Perhaps the biggest missed opportunity of the 1990s was the Israel-Palestine peace process. A summit in Madrid in October 1991 bore fruit two years later when Israel and the PLO signed a joint declaration of principles. In 1994, Jordan signed a peace treaty with Israel and hopes were high that Lebanon and Syria might follow suit. But it soon became clear that neither Israel nor the Palestinians were prepared to make the compromises embodied in the Oslo accords. Washington grew disinterested and the peace process eventually broke down. The second, Al-Aqsa intifada began in 2000.
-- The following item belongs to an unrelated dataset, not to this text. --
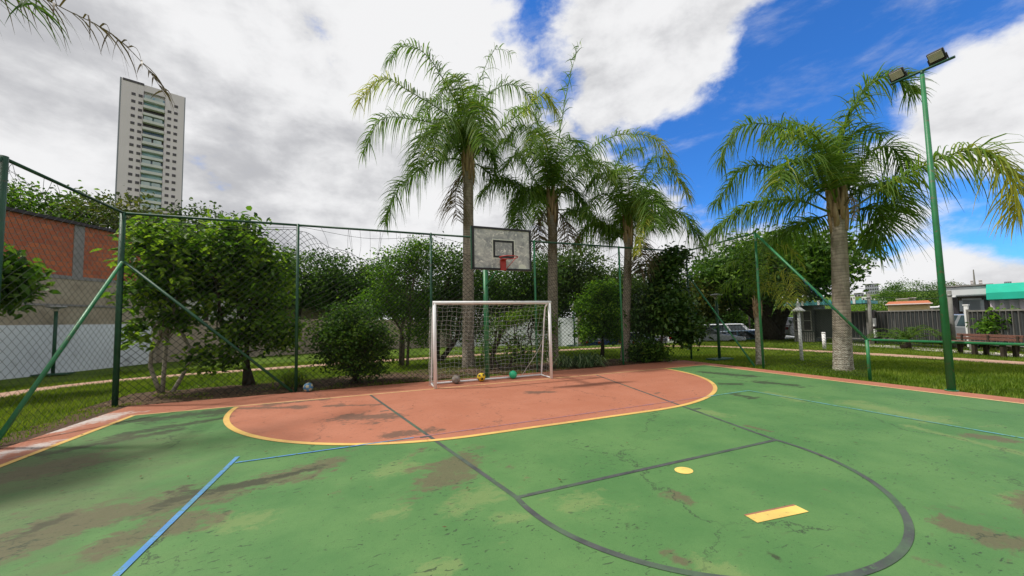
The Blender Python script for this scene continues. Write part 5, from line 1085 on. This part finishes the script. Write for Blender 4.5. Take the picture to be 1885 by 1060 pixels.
# ================================================================== CARS
def car(label, loc, ang, paint, van=False, group='cars parked beyond the lawn'):
    loc = np.asarray(loc, float); o = thing('van' if van else 'parked_car', label, 'van' if van else 'car', loc, group); c, s = math.cos(ang), math.sin(ang)
    def P(x, y, z): return loc+np.array([c*x-s*y, s*x+c*y, z])
    hw = .84
    low = [(-2.05, .30), (-2.1, .55), (-2.05, .86), (-1.5, .93), (.75, .95), (1.75, .80), (2.08, .62), (2.1, .32), (1.75, .22), (-1.75, .22)]
    if van: low = [(-2.3, .3), (-2.35, .9), (-2.33, 1.05), (1.2, 1.05), (2.1, .9), (2.25, .6), (2.25, .3), (1.8, .22), (-1.9, .22)]
    MB().prism([P(x, -hw, z) for x, z in low], P(0, hw, 0)-P(0, -hw, 0)).build('body', paint, o, bevel=.06)
    b4 = [(-1.95, .90), (.85, .93)]; t4 = [(-1.35, 1.44), (.05, 1.46)]
    if van: b4 = [(-2.3, 1.03), (1.5, 1.03)]; t4 = [(-2.25, 1.9), (.75, 1.92)]
    tw_ = hw*.78
    vs = [P(b4[0][0], -hw+.03, b4[0][1]), P(b4[1][0], -hw+.03, b4[1][1]), P(b4[1][0], hw-.03, b4[1][1]), P(b4[0][0], hw-.03, b4[0][1]), P(t4[0][0], -tw_, t4[0][1]), P(t4[1][0], -tw_, t4[1][1]), P(t4[1][0], tw_, t4[1][1]), P(t4[0][0], tw_, t4[0][1])]
    MB().add(vs, [(0, 3, 2, 1), (4, 5, 6, 7), (0, 1, 5, 4), (1, 2, 6, 5), (2, 3, 7, 6), (3, 0, 4, 7)]).build('cabin', paint, o, bevel=.05)
    def pane(name, q, cut=.12):
        q = [np.asarray(v_, float) for v_ in q]; m_ = sum(q)/4; n2 = unit(np.cross(q[1]-q[0], q[3]-q[0])); ctr = sum(vs)/8; n2 = n2 if n2@(m_-ctr) > 0 else -n2
        MB().prism([m_+(v_-m_)*(1-cut)+n2*.002 for v_ in q], n2*.012).build(name, 'car_glass', o)
    def lp2(a, b, f): return a+(b-a)*f
    for (i0, i1, i4, i5) in ((0, 1, 4, 5), (3, 2, 7, 6)):
        pane('side_window', [lp2(vs[i0], vs[i1], .06), lp2(vs[i0], vs[i1], .50), lp2(vs[i4], vs[i5], .50), lp2(vs[i4], vs[i5], .06)]); pane('side_window', [lp2(vs[i0], vs[i1], .53), lp2(vs[i0], vs[i1], .94), lp2(vs[i4], vs[i5], .94), lp2(vs[i4], vs[i5], .53)])
    pane('windscreen', [vs[1], vs[2], vs[6], vs[5]]); pane('rear_window', [vs[0], vs[3], vs[7], vs[4]])
    for x in (-1.3, 1.3):
        for y in (-hw+.06, hw-.06):
            q = 1 if y > 0 else -1; w_ = MB().tube([P(x, y-.1*q, .31), P(x, y+.075*q, .31)], .31, 16).build('wheel', 'tyre', o, True); MB().tube([P(x, y+.07*q, .31), P(x, y+.085*q, .31)], .19, 12).build('rim', 'rim_metal', w_, True)
    for y in (-.6, .6):
        MB().box(P(2.03 if not van else 2.2, y, .66), (.14, .34, .16), [(c, s, 0), (-s, c, 0), (0, 0, 1)]).build('headlight', 'lamp_clear', o, bevel=.03); MB().box(P(-2.06 if not van else -2.33, y, .74), (.08, .26, .2), [(c, s, 0), (-s, c, 0), (0, 0, 1)]).build('tail_light', 'lamp_red', o, bevel=.02)
    return o
for i, (x, D, ang, paint, van, lab) in enumerate([(1268, 27.5, .5, 'car_white', False, 'white car under the glossy-leaved tree'), (1304, 28.5, -.8, 'car_silver', False, 'silver car just right of the fence corner post'), (1334, 30, -.9, 'car_white', False, 'white car behind the green garden lamp'), (1372, 31, -.8, 'car_teal', False, 'pale teal car seen left of the young palm stem'), (1402, 33, -.8, 'car_blue', False, 'dark blue car behind the young palm stem'), (1345, 37, -.5, 'car_white', True, 'white van in the second row behind the lamp'), (1418, 36, -.5, 'car_white', False, 'white car in the second row near the broad trunk'),
                                                 (1120, 31, .3, 'car_blue', False, 'blue car under the vivid green tree'), (1176, 31.5, .4, 'car_silver', False, 'silver car right of the third palm trunk'), (1142, 33, .3, 'car_black', False, 'black car just left of the third palm trunk'), (1486, 32, -.3, 'car_white', False, 'white car showing between the booth and the black gate'), (1752, 30, .6, 'car_blue', False, 'blue car in the gap of the metal fence'), (1775, 27, 1.0, 'car_silver', False, 'silver car in the gap by the white gate post'), (1885, 33, .8, 'car_white', False, 'white car behind the fence at the bench')]):
    p = at(x, 600, D); car(lab, (p[0], p[1], float(hill(np.array([p[0]]), np.array([p[1]]))[0])+.02), ang, paint, van)
# low dark railing before the parked cars
ra, rb = gnd(1285, 626), gnd(1440, 622); o = thing('railing', 'low dark railing in front of the parked cars', 'railing', ra); Lr = np.linalg.norm(rb-ra); ur = unit(rb-ra)
for z in (.25, .95): MB().tube([ra+(0, 0, z), rb+(0, 0, z)], .022, 6).build('rail', 'brown_metal', o)
nb_ = int(Lr/.22)
for k in range(nb_+1): MB().tube([ra+ur*Lr*k/nb_, ra+ur*Lr*k/nb_+(0, 0, 1.0)], .012, 5).build('baluster', 'brown_metal', o)
# signboard frame above the railing
sb = at(1327, 585, 38); o = thing('scaffold_gantry', 'dark gantry with a slatted parapet behind the parked cars', 'structure frame', (sb[0], sb[1], 0)); us = unit(np.array([sb[1], -sb[0], 0]))
for s in (-2.2, 0, 2.2): MB().tube([np.array([sb[0], sb[1], 0])+us*s, np.array([sb[0], sb[1], 3.6])+us*s], .07, 8).build('column', 'brown_metal', o)
for z in (2.2, 3.5): MB().tube([np.array([sb[0], sb[1], z])-us*2.4, np.array([sb[0], sb[1], z])+us*2.4], .06, 8).build('beam', 'pole_grey', o)
for k in range(16): MB().box(np.array([sb[0], sb[1], 2.85])+us*(-2.2+k*.29), (.07, .07, 1.2)).build('slat', 'pole_grey', o)

# ================================================================== FAR TOWN ON THE RIGHT
def far_building(name, label, x0, x1, ytop, D, depth, wall, rows, cols, zb=0.0, roof=None, group='far town buildings', win='window_dark', cat='building', wf=.5):
    a, b = at(x0, ytop, D), at(x1, ytop, D); z1 = (a[2]+b[2])/2; a[2] = b[2] = 0; u1 = unit(b-a); n1 = np.array([-u1[1], u1[0], 0]); n1 = n1 if n1@a > 0 else -n1; W = np.linalg.norm(b-a); c = (a+b)/2
    o = thing(name, label, cat, c, group); ax3 = [u1, n1, np.array([0, 0, 1.])]
    MB().box(c+n1*depth/2+(0, 0, (z1-1)/2), (W, depth, z1+1), ax3).build('wall', wall, o)
    vis = min(z1, rows*3.0+.6); src = None
    for r_ in range(rows):
        z = z1-1.5-r_*(vis/rows if rows else 3)
        for k in range(cols):
            q = a+u1*W*(k+.5)/cols-n1*.02+(0, 0, z); sz = (W/cols*wf, .12, vis/rows*.5)
            if src is None: src = MB().box(q, sz, ax3).build('window', win, o, origin=q)
            else: share('window', src, o, q)
    if roof == 'gable':
        e = W*.06; h_ = W*.16
        MB().prism([a-u1*e-n1*.5+(0, 0, z1), b+u1*e-n1*.5+(0, 0, z1), b+u1*e-n1*.5+(0, 0, z1+.15), a-u1*e-n1*.5+(0, 0, z1+.15)], n1*.01).build('eave', 'far_white', o)
        rv = [a-u1*e-n1*.6+(0, 0, z1+.05), b+u1*e-n1*.6+(0, 0, z1+.05), b+n1*depth/2+(0, 0, z1+h_), a+n1*depth/2+(0, 0, z1+h_), a-u1*e+n1*(depth+.6)+(0, 0, z1+.05), b+u1*e+n1*(depth+.6)+(0, 0, z1+.05)]
        MB().add(rv, [(0, 1, 2, 3), (4, 3, 2, 5), (0, 3, 4), (1, 5, 2)]).build('roof', 'terracotta', o)
    elif roof: MB().box(c+n1*depth/2+(0, 0, z1+.2), (W*1.03, depth*1.03, .4), ax3).build('roof', roof, o)
    return o, a, b, z1, u1, n1
far_building('apartment_block', 'grey apartment block on the skyline beside the stout palm', 1592, 1617, 523, 420, 14, 'far_wall_side', 9, 6, roof='concrete')
far_building('office_tower', 'slim pale tower on the skyline, left of the mast', 1786, 1791, 516, 700, 12, 'far_wall', 10, 3)
far_building('office_tower', 'slim pale tower on the skyline, right of the mast', 1801, 1808, 515, 700, 12, 'far_wall', 10, 3)
for i, (x0, x1, yt, D, wm, rf_, rw, cl_, lab) in enumerate([(1560, 1574, 545, 250, 'far_white', None, 2, 3, 'small white house just right of the stout palm'), (1572, 1590, 540, 300, 'far_wall_side', 'concrete', 2, 3, 'grey house below the skyline apartment block'), (1586, 1604, 546, 240, 'far_white', None, 2, 3, 'white house below the skyline apartment block'), (1618, 1636, 537, 420, 'far_wall', 'concrete', 3, 4, 'low pale block right of the grey apartment block'),
                                                          (1592, 1632, 552, 150, 'far_white', 'far_white', 1, 6, 'long white roofed hall above the hedge'), (1650, 1672, 551, 110, 'cream_wall', 'gable', 1, 3, 'small yellow house left of the terracotta roof'), (1672, 1686, 549, 115, 'far_wall', 'gable', 1, 2, 'small pale house above the terracotta roof'), (1755, 1775, 526, 500, 'far_wall_side', None, 3, 5, 'grey block on the skyline right of the floodlight post'), (1770, 1786, 529, 480, 'far_white', None, 3, 4, 'white block on the skyline left of the slim towers'),
                                                          (1810, 1826, 526, 520, 'far_wall', None, 3, 4, 'pale block on the skyline left of the green awning'), (1848, 1862, 518, 560, 'far_wall_side', None, 4, 4, 'grey block on the skyline over the green awning'), (1864, 1882, 519, 540, 'far_wall', None, 4, 4, 'pale block on the skyline at the end of the awning')]):
    far_building('town_house', lab, x0, x1, yt, D, 9, wm, rw, cl_, roof=rf_)
o, a, b, z1, u1, n1 = far_building('terracotta_house', 'cream house with a terracotta roof behind the dark fence', 1634, 1712, 561, 62, 9, 'cream_wall', 1, 5, roof='gable', win='far_white', wf=.62)
for k in range(5):
    q = a+u1*np.linalg.norm(b-a)*(k+.5)/5-n1*.12+(0, 0, z1-1.5)
    for dx in (-.5, 0, .5): MB().box(q+u1*dx*1.2, (.07, .05, 1.5), [u1, n1, (0, 0, 1)]).build('glazing_bar', 'window_dark', o)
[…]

Despair at the plight of the Palestinians, the stagnation of once-powerful economies such as Egypt and the growing threat from Islamist movements cast a malaise over the region at the start of the new century, even as oil prices began to lift and a more pragmatic-looking US administration took up the reins of office. The events of 11 September 2001 only gave this grim atmosphere focus. The region watched with resignation, then disbelief, and then mounting anger as the US declared a war on terror and invaded first Afghanistan and then, in May 2003, Iraq. Four years later, some unexpected consequences are apparent. Relieved of its two main enemies, Iran has emerged once again as the US’ favourite bogeyman. Sectarian tensions between Sunni and Shia are no longer dormant.

On its 50th anniversary, MEED is reporting on a region that resembles the Middle East of 1956 in many ways. Conflict still rages on the borders and foreign powers still meddle with impunity. Oil is still a boon and a curse for producer states. And governments are still trying to cope with the demands of growing populations and limited natural resources.

But there are many encouraging differences, too. The rise of the Gulf states, aided by a second oil boom, is the greatest economic story the region has had to tell the outside world in the past 50 years. And the impact of these emerging economies on their neighbours is proof that stability, too, can be exported. Provided Middle East governments learn the lessons of the past five decades and concentrate on sustainable growth, there will continue to be hope in the years to come.